Piled onto the roof of a train or packed inside, hundreds of protesters from the birthplace of the uprising that toppled Sudan’s former President Omar al-Bashir rolled into Khartoum on Tuesday to support activists demanding that the military relinquish power to civilians.

About 4,000 protesters, many of them waving Sudan’s green, red, black and while flag, greeted them at Khartoum’s main station as the train arrived from Atbara.

Demonstrators began a sit-in outside the Defense Ministry compound on April 6, five days before the military announced Bashir’s removal.

It has continued as protesters push for a swift handover to civilian rule and the number of demonstrators has swelled in recent days.

Two witnesses said authorities attempted to disperse the sit-in about midday. They used loaders to try to take down the roadblocks and barriers put up by protesters, but were chased away by demonstrators, witnesses said.

The Sudanese Professionals’ Association (SPA), the main protest organiser, also said security forces had attempted to disperse the sit-in. The group encouraged protesters to put up more barriers and keep protesting.

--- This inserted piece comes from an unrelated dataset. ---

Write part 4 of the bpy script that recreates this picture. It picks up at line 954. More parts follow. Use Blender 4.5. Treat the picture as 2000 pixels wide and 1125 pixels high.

“We call on everyone to go to the sit-in in anticipation of any other attempt and to welcome the Atbara revolutionaries who are on their way to the sit-in,” the SPA said.

Dozens of journalists marched toward the sit-in on Tuesday and dozens of teachers also planned to join.

Villagers from northern Khartoum brought livestock to the sit-in to slaughter and feed the protesters.

State news agency SUNA said that Transitional Military Council head Abdel Fattah al-Burhan had told the BBC that the TMC would never use violence against the protesters.

Protests in Sudan were sparked by an attempt to raise bread prices amid a deepening economic crisis, quickly turning against Bashir’s 30-year rule and spreading to cities.

Atbara, about 290 km (180 miles) northeast of the capital, is a railway hub with a large railworker population and has historically been known to be the hotbed of opposition unions and unrest.